With all the talk lately about faux Pollocks, I’m acquiring one that I can wear!
Call me tacky, but when I an e-mail hit my inbox today from the Pollock-Krasner House, trumpeting a “special limited edition [!?!] of Crocs’ signature clog, printed with details of the spattered colors on Pollock’s studio floor,” I ordered a pair. After all, my $39.99 (plus shipping) helps support a worthy cause, since the Stony Brook University-operated former home of the Abstract Expressionist couple gets royalties from the sales.
If, like me, you once got a thrlll from donning special booties and then walking across the paint-splattered floor in Pollock’s studio (situated close by his and Krasner’s 1879 farmhouse in The Springs, near East Hampton), these shoes have special resonance.
Barn containing Jackson Pollock’s (and, after his death, Lee Krasner’s) studio
Photo by Lee Rosenbaum
The Pollock Crocs even look a little like the artist’s own shoes, as pictured in this photo on the historic home’s website. [CORRECTION: These are actually Krasner’s shoes, not Pollock’s, as the Pollock-Krasner House’s director, Helen Harrison, has now informed me.]:
And they’re so much cheaper and more comfortable than that polka-dotted Vuitton/Kusama footwear:
In case you were wondering, I was not asked to praise the Pollock Crocs, nor am I receiving any compensation for doing so (nor have I actually received, let alone worn them yet). The only other apparel I’ve previously hyped on CultureGrrl (scroll to bottom) was also Pollock-related and had charitable intent:
As you’ve doubtless heard by now, the University of Iowa’s famous Pollock “Mural” (pictured in the lifeboat, above, and on a teeshirt that was sold by the university) is being conserved by the Getty Conservation Institute and conservators at the J. Paul Getty Museum, where it will also be placed on display, out of reach for two years from Iowa politicos who occasionally make noises about monetizing it.
The painting’s well attended temporary display at the Des Moines Art Center ended last Sunday.

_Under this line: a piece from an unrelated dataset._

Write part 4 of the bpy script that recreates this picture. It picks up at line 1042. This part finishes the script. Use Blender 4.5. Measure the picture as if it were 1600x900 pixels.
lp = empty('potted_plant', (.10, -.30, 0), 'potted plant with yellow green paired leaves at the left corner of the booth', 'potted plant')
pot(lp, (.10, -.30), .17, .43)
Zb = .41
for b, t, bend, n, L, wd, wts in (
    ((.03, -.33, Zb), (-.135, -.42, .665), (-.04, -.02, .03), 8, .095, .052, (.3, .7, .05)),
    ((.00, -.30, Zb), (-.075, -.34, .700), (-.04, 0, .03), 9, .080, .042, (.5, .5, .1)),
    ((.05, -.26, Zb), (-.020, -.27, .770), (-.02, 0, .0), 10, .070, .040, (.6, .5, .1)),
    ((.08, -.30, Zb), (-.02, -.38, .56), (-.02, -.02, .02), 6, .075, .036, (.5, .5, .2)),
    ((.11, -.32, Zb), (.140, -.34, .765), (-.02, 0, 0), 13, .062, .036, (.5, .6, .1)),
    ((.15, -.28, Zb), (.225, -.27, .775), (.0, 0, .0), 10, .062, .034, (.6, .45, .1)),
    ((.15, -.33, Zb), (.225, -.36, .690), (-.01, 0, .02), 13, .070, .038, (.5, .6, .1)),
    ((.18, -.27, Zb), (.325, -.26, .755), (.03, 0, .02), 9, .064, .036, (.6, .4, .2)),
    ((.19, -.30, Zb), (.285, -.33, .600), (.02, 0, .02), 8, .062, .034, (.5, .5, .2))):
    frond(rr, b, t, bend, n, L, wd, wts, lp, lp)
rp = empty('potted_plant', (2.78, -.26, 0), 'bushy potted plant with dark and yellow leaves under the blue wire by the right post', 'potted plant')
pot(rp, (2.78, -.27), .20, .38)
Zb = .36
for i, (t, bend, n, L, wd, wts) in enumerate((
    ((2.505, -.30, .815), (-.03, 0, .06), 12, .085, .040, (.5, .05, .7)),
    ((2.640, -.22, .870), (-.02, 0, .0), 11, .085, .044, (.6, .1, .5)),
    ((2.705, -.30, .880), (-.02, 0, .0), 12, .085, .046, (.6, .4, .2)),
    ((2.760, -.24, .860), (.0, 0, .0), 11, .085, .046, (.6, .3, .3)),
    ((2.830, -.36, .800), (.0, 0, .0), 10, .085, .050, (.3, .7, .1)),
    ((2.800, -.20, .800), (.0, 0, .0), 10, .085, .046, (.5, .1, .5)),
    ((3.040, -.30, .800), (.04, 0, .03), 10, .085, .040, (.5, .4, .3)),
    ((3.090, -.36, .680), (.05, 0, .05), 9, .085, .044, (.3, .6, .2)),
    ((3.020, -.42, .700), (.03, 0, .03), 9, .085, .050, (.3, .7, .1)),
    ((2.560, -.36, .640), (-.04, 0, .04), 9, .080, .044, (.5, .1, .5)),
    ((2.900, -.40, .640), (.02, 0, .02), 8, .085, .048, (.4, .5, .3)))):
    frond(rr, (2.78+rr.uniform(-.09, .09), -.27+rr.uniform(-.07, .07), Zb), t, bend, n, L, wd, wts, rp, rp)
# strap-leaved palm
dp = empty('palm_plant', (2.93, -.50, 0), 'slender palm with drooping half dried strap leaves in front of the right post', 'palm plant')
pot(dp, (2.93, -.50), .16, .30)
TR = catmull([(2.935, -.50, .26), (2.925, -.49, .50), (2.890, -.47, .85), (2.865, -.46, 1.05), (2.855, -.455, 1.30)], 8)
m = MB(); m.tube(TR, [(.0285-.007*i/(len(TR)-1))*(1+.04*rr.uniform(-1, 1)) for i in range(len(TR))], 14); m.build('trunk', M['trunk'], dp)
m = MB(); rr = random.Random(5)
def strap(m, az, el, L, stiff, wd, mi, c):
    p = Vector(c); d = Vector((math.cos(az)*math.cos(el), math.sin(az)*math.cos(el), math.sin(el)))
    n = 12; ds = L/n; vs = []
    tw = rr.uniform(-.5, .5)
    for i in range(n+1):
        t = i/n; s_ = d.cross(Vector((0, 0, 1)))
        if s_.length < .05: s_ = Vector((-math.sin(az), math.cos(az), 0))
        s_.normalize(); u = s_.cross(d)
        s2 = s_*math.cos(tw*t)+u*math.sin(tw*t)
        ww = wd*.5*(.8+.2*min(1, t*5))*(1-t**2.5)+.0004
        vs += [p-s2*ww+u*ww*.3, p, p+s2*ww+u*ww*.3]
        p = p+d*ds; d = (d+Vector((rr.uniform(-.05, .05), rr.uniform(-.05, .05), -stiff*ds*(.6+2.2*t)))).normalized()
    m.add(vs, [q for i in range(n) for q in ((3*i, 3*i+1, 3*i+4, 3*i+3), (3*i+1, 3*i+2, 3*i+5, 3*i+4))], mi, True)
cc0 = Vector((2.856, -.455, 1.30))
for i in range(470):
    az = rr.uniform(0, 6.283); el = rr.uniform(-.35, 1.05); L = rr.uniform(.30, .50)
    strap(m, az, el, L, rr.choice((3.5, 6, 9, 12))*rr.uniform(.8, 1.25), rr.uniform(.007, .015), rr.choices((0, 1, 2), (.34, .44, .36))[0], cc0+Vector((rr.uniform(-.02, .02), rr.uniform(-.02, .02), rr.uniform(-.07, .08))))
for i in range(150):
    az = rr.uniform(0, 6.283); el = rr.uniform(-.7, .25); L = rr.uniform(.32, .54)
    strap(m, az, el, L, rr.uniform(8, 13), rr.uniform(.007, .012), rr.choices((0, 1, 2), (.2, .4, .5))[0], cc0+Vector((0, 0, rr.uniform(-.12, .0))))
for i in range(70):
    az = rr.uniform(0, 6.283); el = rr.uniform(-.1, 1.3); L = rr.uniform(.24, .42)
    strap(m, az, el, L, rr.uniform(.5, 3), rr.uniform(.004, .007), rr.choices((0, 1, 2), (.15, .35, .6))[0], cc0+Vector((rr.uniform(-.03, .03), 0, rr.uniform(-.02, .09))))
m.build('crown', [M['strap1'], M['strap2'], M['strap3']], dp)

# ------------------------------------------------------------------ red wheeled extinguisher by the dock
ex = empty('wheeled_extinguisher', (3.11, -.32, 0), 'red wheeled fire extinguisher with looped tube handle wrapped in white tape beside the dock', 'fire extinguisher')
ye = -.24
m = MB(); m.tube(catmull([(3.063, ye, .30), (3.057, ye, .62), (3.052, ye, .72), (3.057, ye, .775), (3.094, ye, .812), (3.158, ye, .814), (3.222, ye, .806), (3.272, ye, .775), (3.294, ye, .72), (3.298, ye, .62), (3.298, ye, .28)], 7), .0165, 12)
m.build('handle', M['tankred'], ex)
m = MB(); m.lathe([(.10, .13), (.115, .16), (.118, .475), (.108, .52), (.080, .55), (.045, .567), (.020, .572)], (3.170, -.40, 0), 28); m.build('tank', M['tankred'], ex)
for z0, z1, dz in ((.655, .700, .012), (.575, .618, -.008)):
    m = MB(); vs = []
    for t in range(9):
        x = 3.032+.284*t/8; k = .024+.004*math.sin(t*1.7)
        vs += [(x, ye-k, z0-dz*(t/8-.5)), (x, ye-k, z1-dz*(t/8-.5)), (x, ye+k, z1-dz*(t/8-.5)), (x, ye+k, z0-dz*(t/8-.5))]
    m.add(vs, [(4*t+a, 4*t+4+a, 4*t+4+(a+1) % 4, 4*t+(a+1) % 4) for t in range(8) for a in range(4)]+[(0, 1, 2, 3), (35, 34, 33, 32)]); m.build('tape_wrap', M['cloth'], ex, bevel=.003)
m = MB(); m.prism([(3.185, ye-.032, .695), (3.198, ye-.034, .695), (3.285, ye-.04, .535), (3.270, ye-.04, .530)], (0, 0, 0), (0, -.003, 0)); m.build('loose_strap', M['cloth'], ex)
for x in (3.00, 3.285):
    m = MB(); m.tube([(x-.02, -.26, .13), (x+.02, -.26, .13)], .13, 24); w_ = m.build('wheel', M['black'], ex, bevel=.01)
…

What you may not have yet heard is that the Federal Emergency Management Agency, which repeatedly rebuffed requests for funds to help the university replace its flood-ravaged museum, has recently done so yet again.
Sean O’Harrow, director of the University of Iowa Museum of Art, told me this last month:
FEMA rejected our most recent appeal. The university is now considering its options, one of which is pursuing the process in Federal court. As this is potentially worth many tens of millions of dollars, the university feels it is important to pursue all such options.
In the meantime, the museum is working on developing a new museum model for the 21st century, and this is work that must be done before any new museum building can be designed.